■ What is expected
Reproduce, character for character, the lines below from the first through the one with "from mathutils import Matrix, Vector". Leave pictures out.

::::::::::

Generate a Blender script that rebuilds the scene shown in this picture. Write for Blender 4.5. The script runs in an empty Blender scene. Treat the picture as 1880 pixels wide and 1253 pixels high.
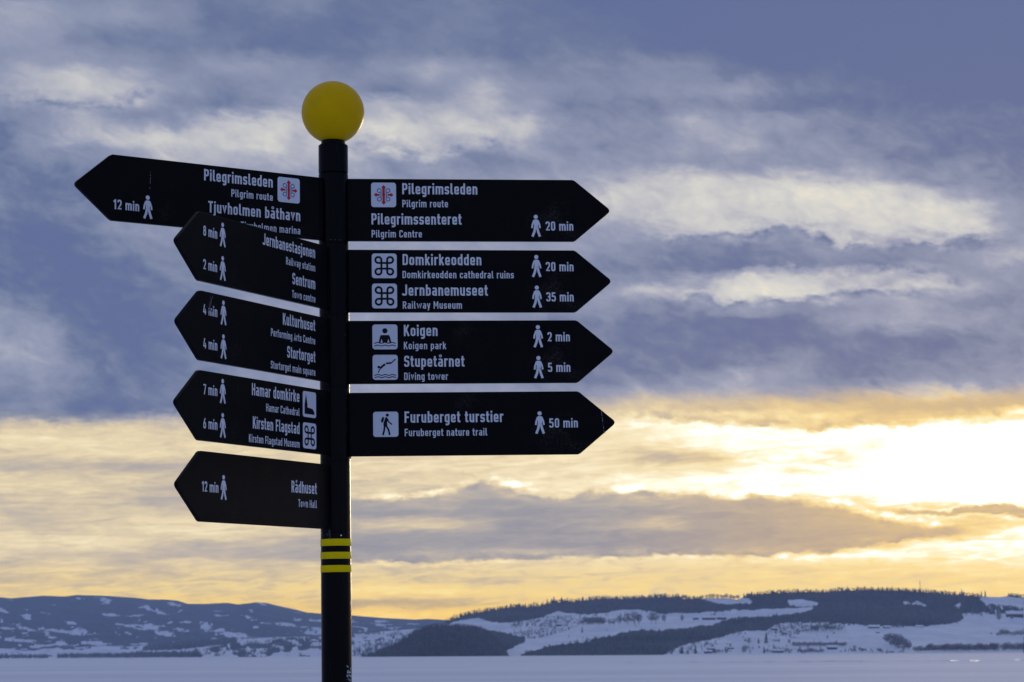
import bpy, math, random
import numpy as np
from mathutils import Matrix, Vector

SC = bpy.context.scene
COL = SC.collection
PI = math.pi
EYE = 2.7                                     # metres above the frozen lake
PITCH, ROLL, FPX = 0.135461, 0.006311, 4222.3

# ------------------------------------------------------------------ camera
cam_d = bpy.data.cameras.new('camera')
cam = bpy.data.objects.new('camera', cam_d); COL.objects.link(cam)
cam_d.sensor_width = 36.0
cam_d.lens = 36.0 * FPX / 1880.0
cam_d.clip_start, cam_d.clip_end = 0.1, 60000
cam.matrix_world = Matrix.Translation((0, 0, EYE)) @ Matrix.Rotation(PI / 2 + PITCH, 4, 'X') @ Matrix.Rotation(-ROLL, 4, 'Z')
cam_d.dof.use_dof = True
cam_d.dof.focus_distance = 6.2
cam_d.dof.aperture_fstop = 16.0
SC.camera = cam
SC.view_settings.view_transform = 'Standard'
SC.view_settings.look = 'None'
SC.view_settings.exposure = 0
SC.view_settings.gamma = 1
SC.view_settings.use_curve_mapping = False
SC.cycles.use_denoising = True
SC.cycles.volume_bounces = 1
SC.cycles.max_bounces = 8

HAZE, AIR = 4.0e-5, (.12, .185, .37)
SUN_AZ, SUN_EL = math.radians(13.0), math.radians(5.0)

# ------------------------------------------------------------------ node helper
class NT:
    def __init__(s, tree): s.t = tree; s.t.nodes.clear()
    def n(s, typ, **kw):
        nd = s.t.nodes.new(typ)
        for k, v in kw.items():
            if k.startswith('i_'):
                key = k[2:]
                key = int(key) if key.isdigit() else key
                s.put(nd.inputs[key], v)
            else: setattr(nd, k, v)
        return nd
    def put(s, inp, v):
        if hasattr(v, 'links') or isinstance(v, bpy.types.NodeSocket): s.t.links.new(v, inp)
        else: inp.default_value = v
    def m(s, op, a, b=0.0, c=0.0, clamp=False):
        nd = s.t.nodes.new('ShaderNodeMath'); nd.operation = op; nd.use_clamp = clamp
        s.put(nd.inputs[0], a); s.put(nd.inputs[1], b); s.put(nd.inputs[2], c)
        return nd.outputs[0]
    def xyz(s, x, y, z):
        nd = s.t.nodes.new('ShaderNodeCombineXYZ')
        for i, v in enumerate((x, y, z)): s.put(nd.inputs[i], v)
        return nd.outputs[0]
    def noise(s, vec, scale=1, detail=4, rough=.5, dist=0.0):
        nd = s.t.nodes.new('ShaderNodeTexNoise'); s.put(nd.inputs['Vector'], vec)
        nd.inputs['Scale'].default_value = scale; nd.inputs['Detail'].default_value = detail
        nd.inputs['Roughness'].default_value = rough; nd.inputs['Distortion'].default_value = dist
        return nd
    def mixf(s, f, a, b):
        nd = s.t.nodes.new('ShaderNodeMix'); nd.data_type = 'FLOAT'
        s.put(nd.inputs[0], f); s.put(nd.inputs[2], a); s.put(nd.inputs[3], b); return nd.outputs[0]
    def mixc(s, f, a, b):
        nd = s.t.nodes.new('ShaderNodeMix'); nd.data_type = 'RGBA'
        s.put(nd.inputs[0], f); s.put(nd.inputs[6], a); s.put(nd.inputs[7], b); return nd.outputs[2]
    def rng(s, v, a, b, c=0.0, d=1.0, smooth=True):
        nd = s.t.nodes.new('ShaderNodeMapRange'); nd.interpolation_type = 'SMOOTHSTEP' if smooth else 'LINEAR'
        for i, q in enumerate((v, a, b, c, d)): s.put(nd.inputs[i], q)
        return nd.outputs[0]
    def ramp(s, f, stops, interp='LINEAR'):
        nd = s.t.nodes.new('ShaderNodeValToRGB'); cr = nd.color_ramp; cr.interpolation = interp
        while len(cr.elements) < len(stops): cr.elements.new(0.5)
        for e, (p, c) in zip(cr.elements, stops): e.position = p
        for e, (p, c) in zip(cr.elements, stops): e.color = (*c[:3], 1)
        s.put(nd.inputs[0], f); return nd.outputs[0]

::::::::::

■ The output
Generate a Blender script that rebuilds the scene shown in this picture. Write for Blender 4.5. The script runs in an empty Blender scene. Treat the picture as 1880 pixels wide and 1253 pixels high.
import bpy, math, random
import numpy as np
from mathutils import Matrix, Vector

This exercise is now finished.